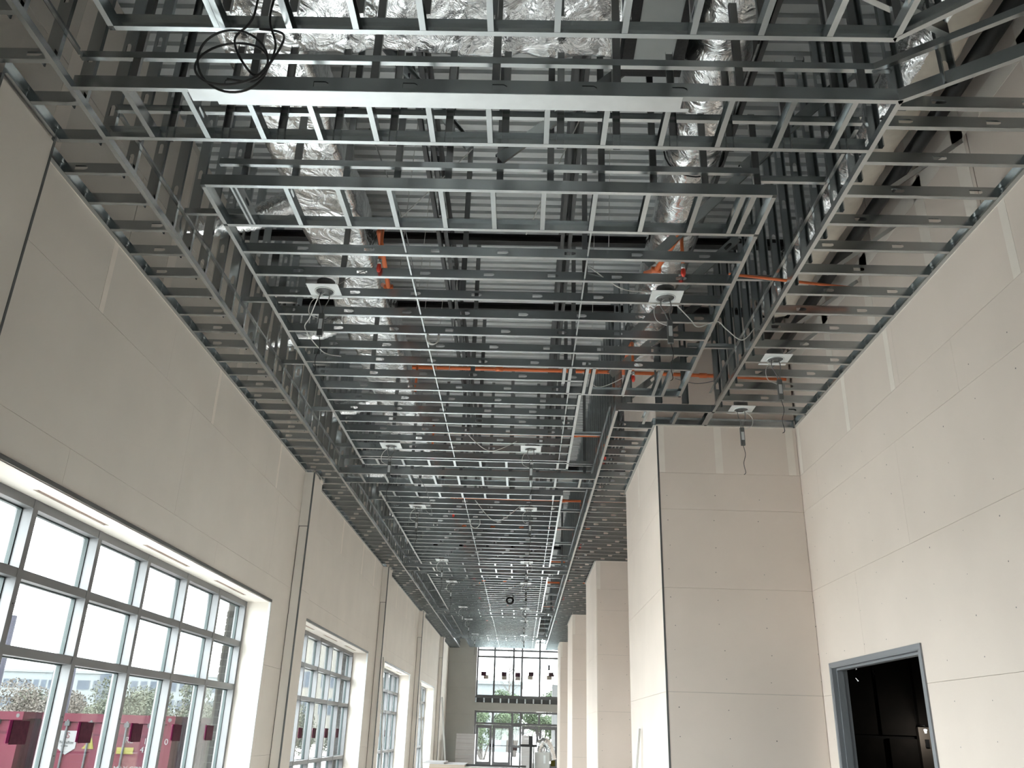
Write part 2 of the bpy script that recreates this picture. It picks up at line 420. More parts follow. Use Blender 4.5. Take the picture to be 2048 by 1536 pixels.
# dark room behind the doorway
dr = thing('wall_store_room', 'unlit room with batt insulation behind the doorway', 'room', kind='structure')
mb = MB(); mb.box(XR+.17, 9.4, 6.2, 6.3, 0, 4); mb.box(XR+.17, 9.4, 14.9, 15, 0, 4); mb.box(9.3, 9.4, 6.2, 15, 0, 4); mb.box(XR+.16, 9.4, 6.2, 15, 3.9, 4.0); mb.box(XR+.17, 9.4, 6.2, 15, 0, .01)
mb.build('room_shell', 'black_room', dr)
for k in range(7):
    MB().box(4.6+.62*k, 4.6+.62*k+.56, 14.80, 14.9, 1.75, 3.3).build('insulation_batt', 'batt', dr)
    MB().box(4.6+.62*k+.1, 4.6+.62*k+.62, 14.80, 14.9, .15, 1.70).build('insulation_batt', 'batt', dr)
pnl = thing('electrical_panel', 'pale panel on the far wall of the dark room', 'panel')
MB().box(6.38, 6.85, 14.70, 14.79, .45, H+.28).build('panel_door', 'panel_paint', pnl); MB().box(6.46, 6.52, 14.68, 14.70, H-.02, H+.10).build('panel_latch', 'black', pnl)
wl_ = thing('work_light', 'small glowing work light in the dark room', 'lamp')
mb = MB()
mb.tube([(6.36, 14.4, H+.19), (6.36, 14.4, H+.24)], [.012, .022], 8); mb.build('bulb', 'lamp_glow', wl_); MB().tube([(6.36, 14.4, H+.24), (6.36, 14.4, H+.30), (6.40, 14.75, H+.33)], .008, 6).build('bracket', 'black', wl_)

for i, (x, z0) in enumerate(((5.46, H+.90), (5.74, H+.98))):
    mb = MB(); zz = z0
    for k in range(9):
        w_ = .012+.01*random.random(); a_ = random.uniform(-.02, .02)
        mb.tube([(x+a_, 14.6, zz), (x-a_, 14.6, zz+.05)], [w_, .006], 5); zz += .045
    mb.tube([(x, 14.6, zz), (x, 14.6, 3.9)], .004, 5)
    o = mb.build('hanging_chain', 'chrome'); tag(o, 'glinting chain hanging in the dark room, %s from the left' % ORD[i], 'chain', 'chains in the dark room')
# ---- piers standing out of the right wall
PIERS = [(11.05, 14.67), (21.05, 24.50), (31.30, 34.4), (41.0, 44.0)]
for i, (a, b) in enumerate(PIERS):
    p = thing('wall_pier', 'broad drywall pier projecting from the right wall, %s from the camera' % ORD[i], 'pier', kind='structure')
    x0 = 1.785
    MB().box(x0+.02, XR, a+.02, b-.02, 0, ZD).build('pier_core', 'backing', p)
    RP = RC+[6.8, ZD]
    clad(p, 'y', a, -1, x0+.014, XR-.004, RP, stag=(0,), mat='drywall_warm')
    clad(p, 'x', x0, -1, a+.003, b, RP, stag=(0, 1.4, 0, 2.2), mat='drywall_warm')
    clad(p, 'y', b, 1, x0+.02, XR-.004, RP, stag=(0,), mat='drywall_warm')
    MB().box(x0-.003, x0+.020, a-.003, a+.012, 0, ZC).build('corner_bead', 'dark_metal' if i == 0 else 'compound', p)
    MB().box(x0-.002, XR, a-.004, a+.014, ZC-.012, ZC).build('top_edge_bead', 'compound', p)
    MB().box(x0-.003, x0+.014, a, b, ZC-.012, ZC).build('top_edge_bead', 'compound', p)
    for u in (2.62, 3.60): strip(p, 'y', a, -1, u-.05, u+.05, 4.925, ZC-.015)
    strip(p, 'y', a, -1, x0+.02, x0+.10, 4.925, ZC-.015)
    strip(p, 'x', x0, -1, a+1.9, a+1.97, 4.925, ZC-.015)
    if i < 2: screws(p, 'y', a, -1, [x0+.12+.6*k for k in range(4)], [.3+.33*k for k in range(14)])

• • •

__EXERCISE DIRECTIONS__. From the listing, extract all text exactly as given and drop any picture.

__THE REPLY__.
Write part 2 of the bpy script that recreates this picture. It picks up at line 420. More parts follow. Use Blender 4.5. Take the picture to be 2048 by 1536 pixels.
# dark room behind the doorway
dr = thing('wall_store_room', 'unlit room with batt insulation behind the doorway', 'room', kind='structure')
mb = MB(); mb.box(XR+.17, 9.4, 6.2, 6.3, 0, 4); mb.box(XR+.17, 9.4, 14.9, 15, 0, 4); mb.box(9.3, 9.4, 6.2, 15, 0, 4); mb.box(XR+.16, 9.4, 6.2, 15, 3.9, 4.0); mb.box(XR+.17, 9.4, 6.2, 15, 0, .01)
mb.build('room_shell', 'black_room', dr)
for k in range(7):
    MB().box(4.6+.62*k, 4.6+.62*k+.56, 14.80, 14.9, 1.75, 3.3).build('insulation_batt', 'batt', dr)
    MB().box(4.6+.62*k+.1, 4.6+.62*k+.62, 14.80, 14.9, .15, 1.70).build('insulation_batt', 'batt', dr)
pnl = thing('electrical_panel', 'pale panel on the far wall of the dark room', 'panel')
MB().box(6.38, 6.85, 14.70, 14.79, .45, H+.28).build('panel_door', 'panel_paint', pnl); MB().box(6.46, 6.52, 14.68, 14.70, H-.02, H+.10).build('panel_latch', 'black', pnl)
wl_ = thing('work_light', 'small glowing work light in the dark room', 'lamp')
mb = MB()
mb.tube([(6.36, 14.4, H+.19), (6.36, 14.4, H+.24)], [.012, .022], 8); mb.build('bulb', 'lamp_glow', wl_); MB().tube([(6.36, 14.4, H+.24), (6.36, 14.4, H+.30), (6.40, 14.75, H+.33)], .008, 6).build('bracket', 'black', wl_)

for i, (x, z0) in enumerate(((5.46, H+.90), (5.74, H+.98))):
    mb = MB(); zz = z0
    for k in range(9):
        w_ = .012+.01*random.random(); a_ = random.uniform(-.02, .02)
        mb.tube([(x+a_, 14.6, zz), (x-a_, 14.6, zz+.05)], [w_, .006], 5); zz += .045
    mb.tube([(x, 14.6, zz), (x, 14.6, 3.9)], .004, 5)
    o = mb.build('hanging_chain', 'chrome'); tag(o, 'glinting chain hanging in the dark room, %s from the left' % ORD[i], 'chain', 'chains in the dark room')
# ---- piers standing out of the right wall
PIERS = [(11.05, 14.67), (21.05, 24.50), (31.30, 34.4), (41.0, 44.0)]
for i, (a, b) in enumerate(PIERS):
    p = thing('wall_pier', 'broad drywall pier projecting from the right wall, %s from the camera' % ORD[i], 'pier', kind='structure')
    x0 = 1.785
    MB().box(x0+.02, XR, a+.02, b-.02, 0, ZD).build('pier_core', 'backing', p)
    RP = RC+[6.8, ZD]
    clad(p, 'y', a, -1, x0+.014, XR-.004, RP, stag=(0,), mat='drywall_warm')
    clad(p, 'x', x0, -1, a+.003, b, RP, stag=(0, 1.4, 0, 2.2), mat='drywall_warm')
    clad(p, 'y', b, 1, x0+.02, XR-.004, RP, stag=(0,), mat='drywall_warm')
    MB().box(x0-.003, x0+.020, a-.003, a+.012, 0, ZC).build('corner_bead', 'dark_metal' if i == 0 else 'compound', p)
    MB().box(x0-.002, XR, a-.004, a+.014, ZC-.012, ZC).build('top_edge_bead', 'compound', p)
    MB().box(x0-.003, x0+.014, a, b, ZC-.012, ZC).build('top_edge_bead', 'compound', p)
    for u in (2.62, 3.60): strip(p, 'y', a, -1, u-.05, u+.05, 4.925, ZC-.015)
    strip(p, 'y', a, -1, x0+.02, x0+.10, 4.925, ZC-.015)
    strip(p, 'x', x0, -1, a+1.9, a+1.97, 4.925, ZC-.015)
    if i < 2: screws(p, 'y', a, -1, [x0+.12+.6*k for k in range(4)], [.3+.33*k for k in range(14)])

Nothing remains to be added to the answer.